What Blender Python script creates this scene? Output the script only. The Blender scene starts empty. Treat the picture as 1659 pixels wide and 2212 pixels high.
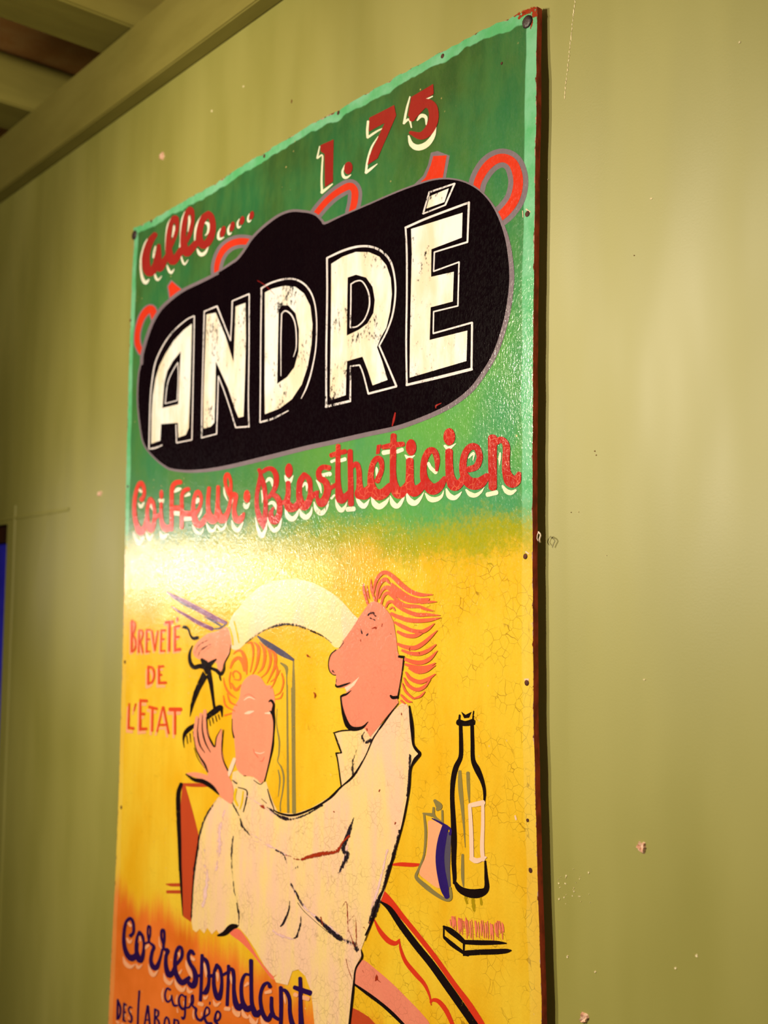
import bpy, bmesh, math, random
from mathutils import Vector, Matrix
from mathutils.geometry import tessellate_polygon
from mathutils import noise as mnoise

random.seed(7)
scene = bpy.context.scene
COL = scene.collection

# ------------------------------------------------------------------ camera
IW, IH = 1659.0, 2212.0
FPX = 2392.0                                   # focal length in pixels
CX, CY = IW / 2, IH / 2
VPL = Vector((-1215 - CX, 1312 - CY, FPX)).normalized()     # direction along the wall, to the left
VPU = Vector((995 - CX, -24877 - CY, FPX)).normalized()     # straight up
XC = -VPL
ZC = (VPU - VPU.dot(XC) * XC).normalized()
YC = ZC.cross(XC).normalized()
ROT = Matrix((XC, YC, ZC)).transposed()        # world -> camera (right, down, forward)
CAM = Vector((0.0, -0.81, 1.60))
FSTOP = 4.5
cam_data = bpy.data.cameras.new('camera')
cam = bpy.data.objects.new('camera', cam_data)
COL.objects.link(cam)
right_w, down_w, fwd_w = (Vector(ROT[i]) for i in range(3))
m = Matrix((right_w, -down_w, -fwd_w)).transposed().to_4x4()
m.translation = CAM
cam.matrix_world = m
cam_data.sensor_fit = 'HORIZONTAL'
cam_data.sensor_width = 24.0
cam_data.lens = FPX / IW * 24.0
cam_data.clip_start = 0.02
cam_data.dof.use_dof = True
cam_data.dof.focus_distance = 1.10
cam_data.dof.aperture_fstop = FSTOP
scene.camera = cam

def ray(px, py):
    return (ROT.transposed() @ Vector((px - CX, py - CY, FPX))).normalized()
def hit_y(px, py, y):
    d = ray(px, py); return CAM + d * ((y - CAM.y) / d.y)
def hit_z(px, py, z):
    d = ray(px, py); return CAM + d * ((z - CAM.z) / d.z)
def hit_x(px, py, x):
    d = ray(px, py); return CAM + d * ((x - CAM.x) / d.x)

# ------------------------------------------------------------------ light
scene.view_settings.view_transform = 'Standard'
scene.view_settings.look = 'None'
scene.view_settings.gamma = 1.0
scene.view_settings.use_curve_mapping = False
scene.view_settings.exposure = 0.64

world = bpy.data.worlds.new('world'); scene.world = world
world.use_nodes = True
world.node_tree.nodes['Background'].inputs[0].default_value = (0.9, 0.75, 0.5, 1)
world.node_tree.nodes['Background'].inputs[1].default_value = 0.02

SIGN_Y = -0.0140            # front face of the sign
def spot(name, loc, target, power, size, blend, radius, color):
    ld = bpy.data.lights.new(name, 'SPOT')
    ld.energy = power; ld.spot_size = math.radians(size); ld.spot_blend = blend
    ld.shadow_soft_size = radius; ld.color = color
    o = bpy.data.objects.new(name, ld); COL.objects.link(o)
    o.location = loc
    o.rotation_euler = (Vector(target) - Vector(loc)).to_track_quat('-Z', 'Y').to_euler()
    return o
WARM = (1.0, 0.86, 0.62)
EDGE = hit_y(1170, 1150, 0.0)
aim = hit_y(1050, 1900, 0.0)
spot('ceiling_spot_near', (EDGE.x - 0.44, -1.50, EDGE.z + 0.46), aim, 50, 104, 1.0, 0.022, WARM)
spot('ceiling_spot_far', (EDGE.x - 0.82, -1.50, EDGE.z + 0.50), aim, 56, 104, 1.0, 0.022, WARM)
# the lamp whose gleam shows on the varnish of the sign
gp = hit_y(425, 1225, SIGN_Y); gd = ray(425, 1225); gd.y = -gd.y
gl = gp + gd * 2.2
spot('side_lamp', gl, gp, 17, 24, 1.0, 0.085, (1.0, 0.88, 0.76))
# added unseen spot, brightens the joist sides and ceiling at the left
spot('joist_fill_spot', (-0.40, -1.20, 2.15), (-1.95, -0.10, 2.62), 60, 58, 1.0, 0.05, WARM)
# weak unseen fill, added for the board's right edge and the joist sides
ld = bpy.data.lights.new('right_fill_light', 'AREA'); ld.shape = 'DISK'; ld.size = 0.4; ld.energy = 7; ld.color = WARM
right_fill_light = bpy.data.objects.new('right_fill_light', ld); COL.objects.link(right_fill_light)
right_fill_light.location = (1.9, -1.4, 2.2)
right_fill_light.rotation_euler = (Vector((-1.5, -0.2, 2.0)) - right_fill_light.location).to_track_quat('-Z', 'Y').to_euler()

# ------------------------------------------------------------------ materials
def lin(r, g, b):
    def f(c):
        c /= 255.0
        return c / 12.92 if c <= 0.04045 else ((c + 0.055) / 1.055) ** 2.4
    return (f(r), f(g), f(b), 1.0)

def plin(r, g, b):
    """paint colour as it looks in white light, from how it looks under the warm lamps"""
    c = lin(r, g, b)
    return tuple(min(0.93, 0.88 * c[i] / WARM[i]) for i in range(3)) + (1.0,)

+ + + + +

Everything from the first line of the listing above through the line that contains "COL = scene.collection" is to be restated word for word, minus the pictures.

## FULL ANSWER
What Blender Python script creates this scene? Output the script only. The Blender scene starts empty. Treat the picture as 1659 pixels wide and 2212 pixels high.
import bpy, bmesh, math, random
from mathutils import Vector, Matrix
from mathutils.geometry import tessellate_polygon
from mathutils import noise as mnoise

random.seed(7)
scene = bpy.context.scene
COL = scene.collection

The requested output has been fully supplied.